HIS VICTORY, OUR LUCK
HE said he would do things – and he did them.
He said he would protect the American people by fighting a War on Terror – and he has. He said he would hold al Qaeda and its host regime in Afghanistan responsible for their crimes and that he would roust them from their safe haven – and he did it.
He said he would never forget the lessons of 9/11 – and he hasn’t.
He said he would lead a coalition of nations to remove Saddam Hussein from power, and he did it. He said he would work to turn the tyrannies of Iraq and Afghanistan toward democracy, and he has – the glorious election in the latter will soon be followed by a spirited contest in the former.
He said he would cut taxes and he did it. He said he would cut them again and he did it. He said he would pass an education-reform bill and he did it. He said he would increase military pay and veterans benefits and he did it. He said he would fight AIDS with an unprecedented $15 billion program and he’s doing it.
He said he would not force Israel to conform to American timetables for peace, and he kept to his word. He said he would side with all nations that fought terror, and he meant it because he stood with and by Israel when nobody else in the world would.
He said he would do what he could to respect unborn life, and he did – by signing the act banning the barbaric practice of partial-birth abortion.
The key to understanding his victory is that he is a man of action. After a 2000 election in which he did not win a mandate, he chose to govern by seeking to institute the agenda he ran on. This was a bold stroke. He might have been careful, cautious, a tip-toer, trying not to offend too many people.
Instead, he governed. He took the view that a president can either lead or follow. He chose to lead.
He led as well by learning the lessons from his near-failure in 2000. Lessons like: How to keep working hard even when you think you’ve achieved your aim. How to build political support by working to elect senators and congressmen who agree with you and will fight alongside you.
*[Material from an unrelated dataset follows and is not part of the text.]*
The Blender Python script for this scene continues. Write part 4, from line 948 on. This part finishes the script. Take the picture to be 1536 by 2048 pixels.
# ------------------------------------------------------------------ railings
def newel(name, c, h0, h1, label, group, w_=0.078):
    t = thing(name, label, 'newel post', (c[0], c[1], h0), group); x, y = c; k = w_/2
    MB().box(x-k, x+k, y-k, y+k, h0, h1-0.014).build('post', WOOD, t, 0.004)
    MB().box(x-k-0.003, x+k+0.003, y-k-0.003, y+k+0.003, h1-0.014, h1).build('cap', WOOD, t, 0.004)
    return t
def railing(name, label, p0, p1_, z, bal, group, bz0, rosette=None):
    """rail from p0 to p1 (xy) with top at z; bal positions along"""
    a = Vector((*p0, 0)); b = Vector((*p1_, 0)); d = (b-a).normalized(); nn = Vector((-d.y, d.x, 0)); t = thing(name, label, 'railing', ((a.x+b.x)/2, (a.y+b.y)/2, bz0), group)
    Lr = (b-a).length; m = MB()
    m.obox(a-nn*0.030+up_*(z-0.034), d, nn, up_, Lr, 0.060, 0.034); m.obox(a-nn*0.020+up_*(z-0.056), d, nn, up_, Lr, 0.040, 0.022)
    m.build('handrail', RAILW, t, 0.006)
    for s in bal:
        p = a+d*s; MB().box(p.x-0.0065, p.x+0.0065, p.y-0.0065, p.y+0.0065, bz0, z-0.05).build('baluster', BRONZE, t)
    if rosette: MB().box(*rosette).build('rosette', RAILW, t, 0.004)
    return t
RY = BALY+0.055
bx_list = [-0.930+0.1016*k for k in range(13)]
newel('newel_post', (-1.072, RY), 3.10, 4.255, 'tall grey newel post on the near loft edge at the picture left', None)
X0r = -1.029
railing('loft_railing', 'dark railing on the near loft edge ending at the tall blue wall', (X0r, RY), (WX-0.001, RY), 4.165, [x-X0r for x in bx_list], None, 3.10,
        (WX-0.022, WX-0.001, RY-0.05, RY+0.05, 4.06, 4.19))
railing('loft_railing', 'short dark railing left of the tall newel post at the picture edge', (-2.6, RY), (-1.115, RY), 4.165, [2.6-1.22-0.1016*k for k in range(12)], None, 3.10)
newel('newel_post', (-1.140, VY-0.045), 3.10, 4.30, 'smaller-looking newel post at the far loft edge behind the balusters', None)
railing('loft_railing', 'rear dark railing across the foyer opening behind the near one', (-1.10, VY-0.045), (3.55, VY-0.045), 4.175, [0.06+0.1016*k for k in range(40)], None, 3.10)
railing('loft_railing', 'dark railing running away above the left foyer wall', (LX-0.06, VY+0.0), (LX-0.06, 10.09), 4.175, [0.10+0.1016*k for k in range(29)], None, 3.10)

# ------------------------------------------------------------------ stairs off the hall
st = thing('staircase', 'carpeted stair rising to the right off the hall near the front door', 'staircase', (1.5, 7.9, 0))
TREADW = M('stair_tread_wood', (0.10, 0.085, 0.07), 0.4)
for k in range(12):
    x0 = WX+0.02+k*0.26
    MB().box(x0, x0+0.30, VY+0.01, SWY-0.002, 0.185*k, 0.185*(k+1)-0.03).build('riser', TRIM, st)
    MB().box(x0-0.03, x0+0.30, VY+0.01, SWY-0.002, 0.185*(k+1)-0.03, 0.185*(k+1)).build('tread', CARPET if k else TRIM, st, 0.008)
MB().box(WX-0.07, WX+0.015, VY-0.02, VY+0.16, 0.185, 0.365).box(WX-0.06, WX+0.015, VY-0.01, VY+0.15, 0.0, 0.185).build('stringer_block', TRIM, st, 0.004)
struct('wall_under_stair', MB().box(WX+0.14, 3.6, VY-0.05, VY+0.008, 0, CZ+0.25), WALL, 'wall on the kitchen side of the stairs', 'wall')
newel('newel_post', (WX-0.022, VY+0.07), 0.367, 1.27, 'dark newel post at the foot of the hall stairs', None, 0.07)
And, most important, he and his political team figured out that the path to victory required an attention to detail about the days immediately surrounding an election – the kind of detail that Republicans never took all that seriously. They constructed an extraordinary machine to enhance and improve the turnout of those voters who would side with him, and the results were there for everybody to see last night.
In particular, he scored a 300,000-vote victory in the state of Florida, increasing his margin over the 930-vote victory he achieved in 2000 by an unimaginable percentage.
Now here we are. He has been re-elected president, scoring more votes than anyone has ever gotten before him, and it appears, also scoring the first absolute majority in the popular vote since 1988.
But what matters is what he did. How he governed. How he led.
The man of action will again be our president.
He deserved his re-election.
And we are lucky to have George W. Bush working for us.